[EXERCISE INSTRUCTIONS] From the top of the entries, reproduce each line exactly, stopping after the line that contains "COL = SC.collection". Omit pictures.

[RAW DATA]
□ □ □ □

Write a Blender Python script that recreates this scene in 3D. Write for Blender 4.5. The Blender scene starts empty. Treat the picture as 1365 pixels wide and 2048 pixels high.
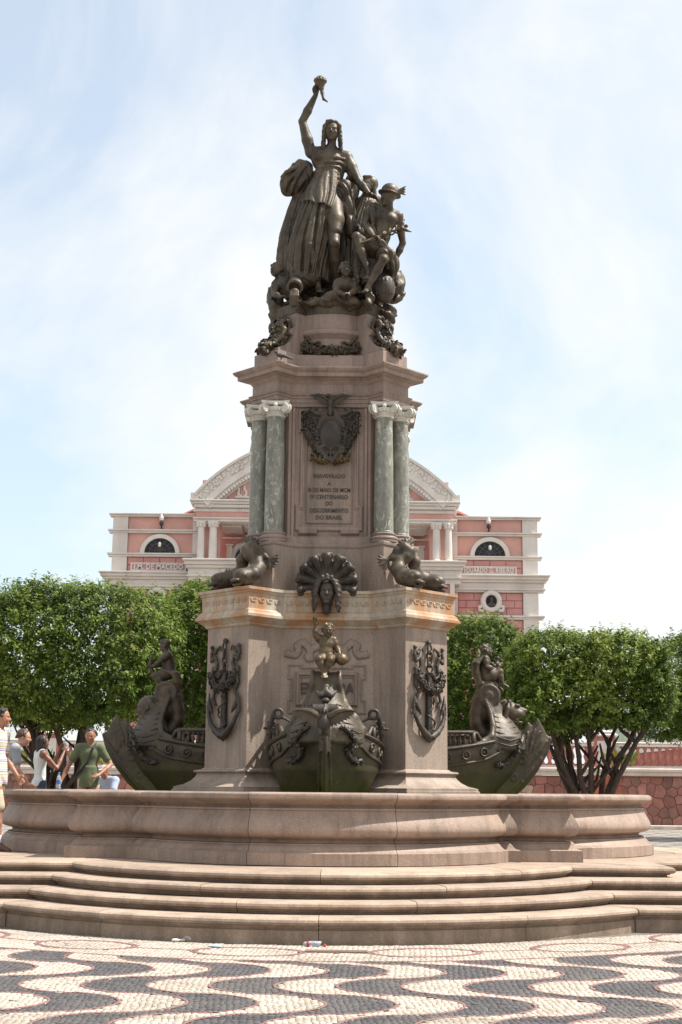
import bpy, math, random
import numpy as np
from math import sin, cos, tan, atan, atan2, sqrt, pi, radians
from mathutils import Vector, Matrix, Euler
random.seed(7); RNG = np.random.default_rng(7)
SC = bpy.context.scene
COL = SC.collection

# ---------------------------------------------------------------- camera
FPX, CXP, CYP, YHP, HC, RO = 2800.0, 682.5, 1024.0, 1578.0, 1.38, 0.0096
TH = atan((YHP-CYP)/FPX)
cam_d = bpy.data.cameras.new('camera'); cam = bpy.data.objects.new('camera', cam_d); COL.objects.link(cam)
cam_d.sensor_fit = 'VERTICAL'; cam_d.sensor_height = 36.0; cam_d.lens = 36.0*FPX/2048.0
cam_d.clip_start = 0.1; cam_d.clip_end = 3000
cam.matrix_world = Matrix.Translation((0, 0, HC)) @ Matrix.Rotation(pi/2+TH, 4, 'X') @ Matrix.Rotation(RO, 4, 'Z')
SC.camera = cam

# ---------------------------------------------------------------- light
SUN_AZ, SUN_EL = radians(92), radians(57)      # azimuth measured from the direction facing the camera (-y) towards +x
SUN = Vector((cos(SUN_EL)*sin(SUN_AZ), -cos(SUN_EL)*cos(SUN_AZ), sin(SUN_EL)))
sd = bpy.data.lights.new('sun', 'SUN'); sd.energy = 5.0; sd.angle = radians(0.6); sd.color = (1.0, 0.955, 0.88)
so = bpy.data.objects.new('sun', sd); COL.objects.link(so)
so.rotation_euler = (-SUN).to_track_quat('-Z', 'Y').to_euler()

world = bpy.data.worlds.new('World'); SC.world = world; world.use_nodes = True
def build_world():
    nt = world.node_tree; nt.nodes.clear(); N = nt.nodes.new; L = nt.links.new
    out = N('ShaderNodeOutputWorld'); bg = N('ShaderNodeBackground'); bg.inputs['Strength'].default_value = 0.15
    sky = N('ShaderNodeTexSky'); sky.sky_type = 'NISHITA'; sky.sun_disc = False
    sky.sun_elevation = SUN_EL; sky.sun_rotation = atan2(SUN.x, SUN.y)
    sky.air_density = 1.0; sky.dust_density = 2.2; sky.ozone_density = 0.4; sky.altitude = 50
    tc = N('ShaderNodeTexCoord'); mp = N('ShaderNodeMapping'); mp.inputs['Scale'].default_value = (1.0, 1.0, 1.35)
    mp.inputs['Rotation'].default_value = (.2, .6, 0); mp.inputs['Location'].default_value = (3.1, -2.2, .7)
    L(tc.outputs['Generated'], mp.inputs['Vector'])
    n1 = N('ShaderNodeTexNoise'); n1.inputs['Scale'].default_value = 1.9; n1.inputs['Detail'].default_value = 8; n1.inputs['Roughness'].default_value = 0.57; n1.inputs['Distortion'].default_value = 0.8
    L(mp.outputs['Vector'], n1.inputs['Vector'])
    rp = N('ShaderNodeValToRGB'); rp.color_ramp.elements[0].position = 0.38; rp.color_ramp.elements[1].position = 0.545
    rp.color_ramp.elements[0].color = (0.42, 0.42, 0.42, 1); rp.color_ramp.elements[1].color = (0.98, 0.98, 0.98, 1)
    L(n1.outputs['Fac'], rp.inputs['Fac'])
    mix = N('ShaderNodeMix'); mix.data_type = 'RGBA'
    L(rp.outputs['Color'], mix.inputs['Factor'])
    tint = N('ShaderNodeMix'); tint.data_type = 'RGBA'; tint.blend_type = 'MULTIPLY'; tint.inputs['Factor'].default_value = 1.0; tint.inputs['B'].default_value = (.98, 1.10, 1.06, 1); L(sky.outputs['Color'], tint.inputs['A']); L(tint.outputs['Result'], mix.inputs['A']); mix.inputs['B'].default_value = (4.5, 4.55, 4.55, 1)
    L(mix.outputs['Result'], bg.inputs['Color']); L(bg.outputs['Background'], out.inputs['Surface'])
build_world()
SC.view_settings.view_transform = 'Standard'; SC.view_settings.look = 'None'; SC.view_settings.gamma = 1.0
SC.view_settings.exposure = 0.6
SC.view_settings.use_curve_mapping = False
SC.cycles.max_bounces = 6; SC.cycles.diffuse_bounces = 3; SC.cycles.glossy_bounces = 3; SC.cycles.transmission_bounces = 4; SC.cycles.transparent_max_bounces = 8

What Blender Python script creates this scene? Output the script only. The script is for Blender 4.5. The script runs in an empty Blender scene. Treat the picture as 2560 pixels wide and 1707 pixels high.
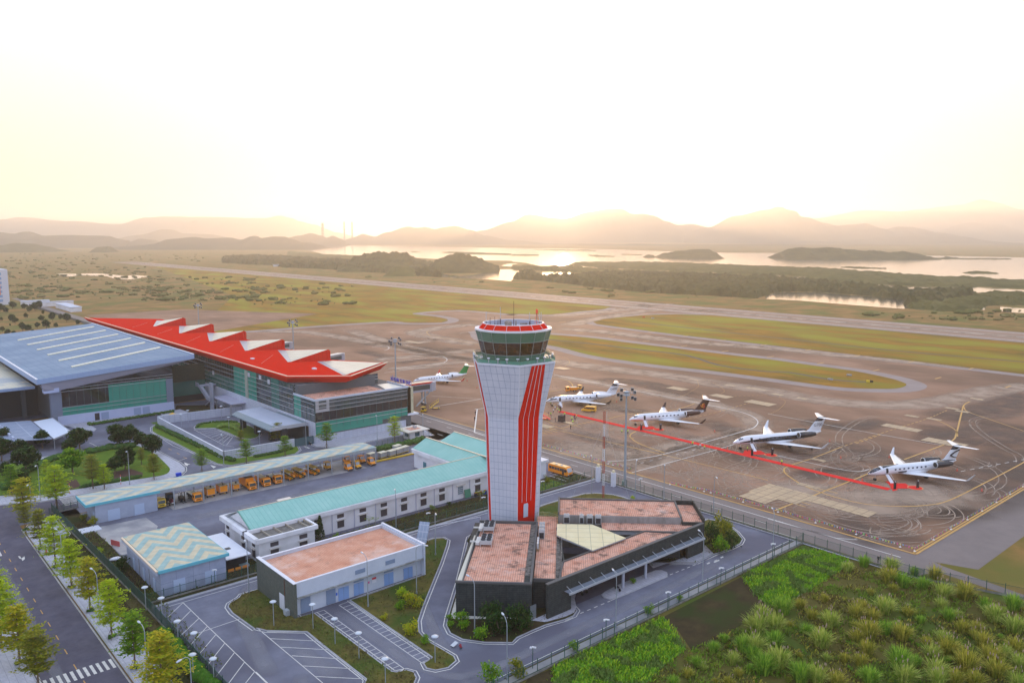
import bpy, math, random
from mathutils import Matrix, Vector, noise
from math import sin, cos, pi, radians as R
random.seed(7)
scn = bpy.context.scene
col = scn.collection
# ---------------- camera ----------------
CH, CF, PITCH, YAW = 68.0, 1991.0, math.atan(263.5/1991), R(41.07)
cam = bpy.data.objects.new('camera', bpy.data.cameras.new('camera')); col.objects.link(cam)
cam.location = (0, 0, CH); cam.rotation_euler = (pi/2-PITCH, 0, -YAW)
cam.data.sensor_width = 36; cam.data.lens = CF/2560*36
cam.data.clip_start = 1; cam.data.clip_end = 40000
scn.camera = cam
# ---------------- sky, sun, exposure ----------------
SUN_EL, SUN_AZ = R(2.1), R(3.7)             # elevation, degrees right of the camera heading
azi = YAW+SUN_AZ
SUN = Vector((sin(azi)*cos(SUN_EL), cos(azi)*cos(SUN_EL), sin(SUN_EL)))
w = bpy.data.worlds.new("World"); scn.world = w; w.use_nodes = True
nt = w.node_tree; nt.nodes.clear()
def nd(t, **k):
    n = nt.nodes.new(t)
    for a, b in k.items(): setattr(n, a, b)
    return n
out = nd('ShaderNodeOutputWorld'); bg = nd('ShaderNodeBackground'); bg.inputs[1].default_value = 1.0
sky = nd('ShaderNodeTexSky', sky_type='NISHITA', sun_disc=False, sun_elevation=SUN_EL, sun_rotation=azi, dust_density=3.0, air_density=1.5)
tc = nd('ShaderNodeTexCoord')
sep = nd('ShaderNodeSeparateXYZ'); nt.links.new(tc.outputs['Generated'], sep.inputs[0])
# hazy sky: colour by height above the horizon
rel = nd('ShaderNodeValToRGB'); e = rel.color_ramp.elements
e[0].position = 0.0; e[0].color = (.69,.50,.40,1); e[1].position = 1; e[1].color = (.58,.74,1.05,1)
for p, c in ((.05,(.76,.55,.40,1)), (.12,(.81,.67,.48,1)), (.28,(.86,.82,.70,1)), (.6,(.66,.80,1.0,1))):
    q = e.new(p); q.color = c
nt.links.new(sep.outputs[2], rel.inputs[0])
# the anti-solar side is bluer
dot = nd('ShaderNodeVectorMath', operation='DOT_PRODUCT'); dot.inputs[1].default_value = SUN
nt.links.new(tc.outputs['Generated'], dot.inputs[0])
side = nd('ShaderNodeMapRange'); side.inputs[1].default_value = -.6; side.inputs[2].default_value = .85
nt.links.new(dot.outputs['Value'], side.inputs[0])
mixb = nd('ShaderNodeMix', data_type='RGBA'); nt.links.new(side.outputs[0], mixb.inputs[0])
mixb.inputs[6].default_value = (.58,.66,.90,1); nt.links.new(rel.outputs[0], mixb.inputs[7])
# glow round the sun
def powglow(expo, colr, amp):
    mx = nd('ShaderNodeMath', operation='MAXIMUM'); mx.inputs[1].default_value = 0; nt.links.new(dot.outputs['Value'], mx.inputs[0])
    pw = nd('ShaderNodeMath', operation='POWER'); pw.inputs[1].default_value = expo; nt.links.new(mx.outputs[0], pw.inputs[0])
    ml = nd('ShaderNodeMath', operation='MULTIPLY'); ml.inputs[1].default_value = amp; nt.links.new(pw.outputs[0], ml.inputs[0])
    vs = nd('ShaderNodeVectorMath', operation='SCALE'); vs.inputs[0].default_value = colr; nt.links.new(ml.outputs[0], vs.inputs['Scale'])
    return vs
prev = mixb.outputs[2]
sks = nd('ShaderNodeVectorMath', operation='SCALE'); sks.inputs['Scale'].default_value = .1; nt.links.new(sky.outputs[0], sks.inputs[0])
for g in (sks, powglow(6, (1.0,.92,.76), .30), powglow(80, (1.0,.76,.38), .85), powglow(1500, (1.0,.80,.42), 14.0)):
    ad = nd('ShaderNodeVectorMath', operation='ADD'); nt.links.new(prev, ad.inputs[0]); nt.links.new(g.outputs[0], ad.inputs[1]); prev = ad.outputs[0]
nt.links.new(prev, bg.inputs[0]); nt.links.new(bg.outputs[0], out.inputs[0])
sl = bpy.data.lights.new('sun', 'SUN'); sl.energy = 5.0; sl.angle = R(.6); sl.color = (1, .64, .34)
so = bpy.data.objects.new('sun', sl); col.objects.link(so); so.rotation_euler = SUN.to_track_quat('Z', 'Y').to_euler()
scn.view_settings.view_transform = 'Standard'; scn.view_settings.look = 'None'
scn.view_settings.exposure = 0.48; scn.view_settings.gamma = 1
scn.render.engine = 'CYCLES'
# ---------------- photograph pixel -> point on a horizontal plane of the place ----------------
TL = dict(K1=(1150,760,8.711),K2=(1130,1240,7.127),K3=(2140,1080,7.35),K4=(1340,930,7.84),K5=(440,880,7.84),K6=(980,900,7.84),K7=(360,1100,7.84),K8=(640,1080,7.84),
          L1=(0,920,7.84),L2=(640,780,8.711),L3=(960,780,9.8),L4=(900,1080,6.533),L5=(1340,1100,7.84),L6=(0,740,9.8))
for _c in range(4):
    for _k, _y in (('A',480),('B',860),('C',1280)): TL[_k+str(_c)] = (_c*640, _y, 3.672)
def G(t, x, y, z=0.0):
    ox, oy, s = TL[t]; u = (ox+x/s-1280)/CF; v = (853.5-oy-y/s)/CF
    dy = cos(PITCH)+v*sin(PITCH); dz = -sin(PITCH)+v*cos(PITCH); k = (z-CH)/dz
    X, Y = u*k, dy*k
    return (X*cos(YAW)+Y*sin(YAW), -X*sin(YAW)+Y*cos(YAW))
def PP(t, *q, z=0.0): return [G(t, q[i], q[i+1], z) for i in range(0, len(q), 2)]
def camxy(X, Y): return (X*cos(YAW)+Y*sin(YAW), -X*sin(YAW)+Y*cos(YAW))
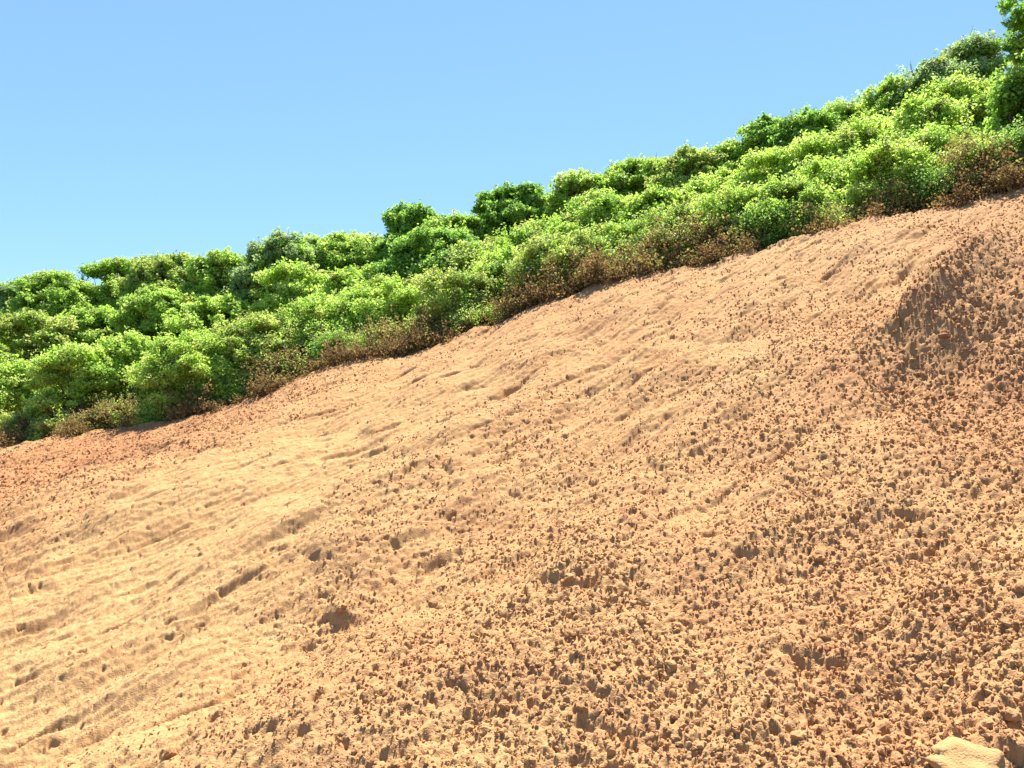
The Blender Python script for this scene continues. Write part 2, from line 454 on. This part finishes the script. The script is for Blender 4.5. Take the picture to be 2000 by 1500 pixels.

□ □ □ □

[RESPONSE FOR THIS EXERCISE]
Write a Blender Python script that recreates this scene in 3D. Write for Blender 4.5. The Blender scene starts empty. Treat the picture as 1365 pixels wide and 2048 pixels high.
import bpy, math, random
import numpy as np
from math import sin, cos, tan, atan, atan2, sqrt, pi, radians
from mathutils import Vector, Matrix, Euler
random.seed(7); RNG = np.random.default_rng(7)
SC = bpy.context.scene
COL = SC.collection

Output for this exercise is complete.